Loving v Virginia was brought by a husband and wife who argued that the state of Virginia had unfairly discriminated against them by refusing to issue a marriage licence. At the time, 16 states still had laws against interracial marriage, known as anti-miscegenation laws.

Liberals said Mr Thomas’ omission of the case was hypocritical and motivated by self-interest, given the fact that he has been in an interracial marriage since the 1980s. Conservatives said the black Supreme Court justice’s marriage to a white woman is proof that there is no actual judicial threat to racially diverse marriages.

Cathryn Oakley, of the LGBT advocacy group Human Rights Campaign, says that there are currently no states challenging either interracial marriage or same-sex marriage, which are now both the “status quo” under US law.

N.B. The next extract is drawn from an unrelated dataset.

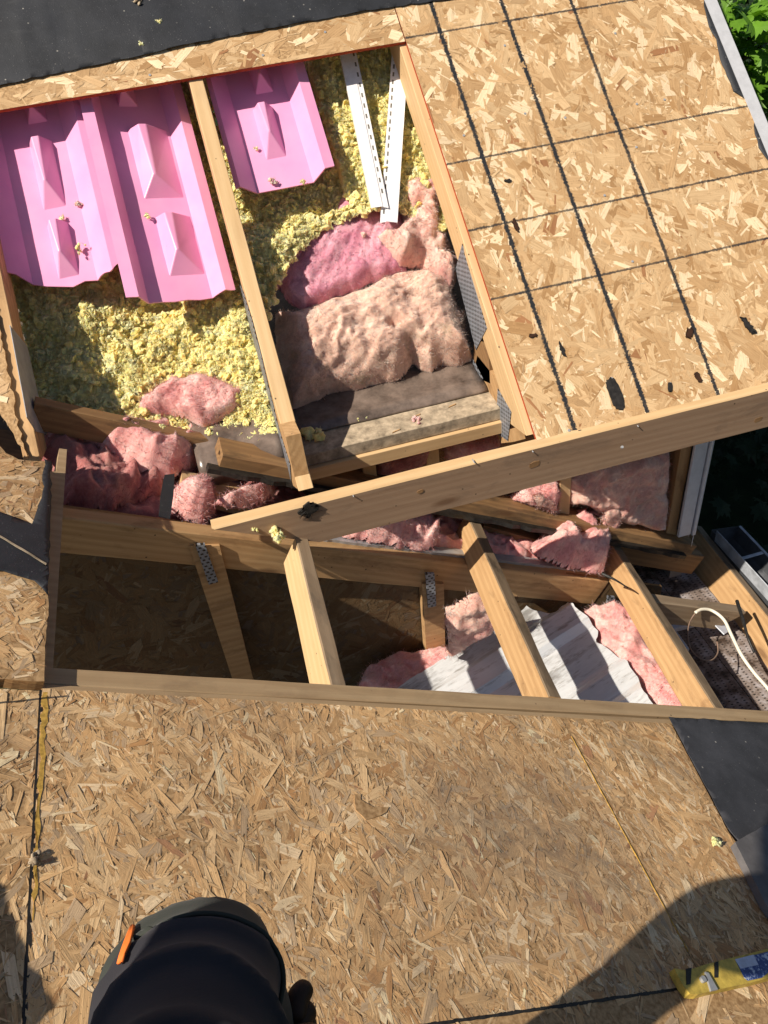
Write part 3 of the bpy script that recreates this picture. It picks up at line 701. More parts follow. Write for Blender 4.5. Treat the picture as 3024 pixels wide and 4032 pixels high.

What the Dobbs decision on abortion made clear to people, she says, is that “these things that we thought were settled law – which people have depended on, people have built their lives around – are in fact not as settled in the eyes of the US Supreme Court as they are in the eyes of the rest of America”.

  • The ‘accidental activist’ behind US marriage equality

At least 94% of Americans approve of interracial marriage, according to a 2021 Gallup poll. The approval figure was only 4% when Gallup first began conducting the survey in 1958.

Figures show that such unions are happening more frequently, too.

Clarence Thomas and his wife, Ginni

Getty Images

In 2019, 11% of all married US adults had a partner who was a different race from them, according to the Pew Research Center.

However, among newlyweds that year, 19% were entering into interracial unions.

John McKeon, a Democratic state assemblyman in New Jersey, last month submitted legislation to specifically legalise interracial marriage in New Jersey – one of only a few states that never banned it in the first place.

There is nothing in the US Constitution explicitly guaranteeing reproductive freedom, equal marriage or contraception, he says.

He argues that all those could be ended someday by a court of jurists who believe rights established by courts – and not legislatures – are not actually rights at all.

Mr McKeon was inspired to propose the legislation after his staff began investigating New Jersey law following the Dobbs decision, and were surprised to find no laws guaranteeing the right to interracial marriage.

New Jersey, he says, was among Democratic-leaning states that “rushed to make certain once Dobbs passed that reproductive freedom was part of our law”.

“And similarly that that was done for access to contraception,” he tells BBC News.

“And we had already done it as it related to marriage equality. But when I looked on the books, on interracial marriage there is nothing set forth in our law.”

Although he recognises that a legal challenge is unlikely, it would be better, he says, “really to cross that T”.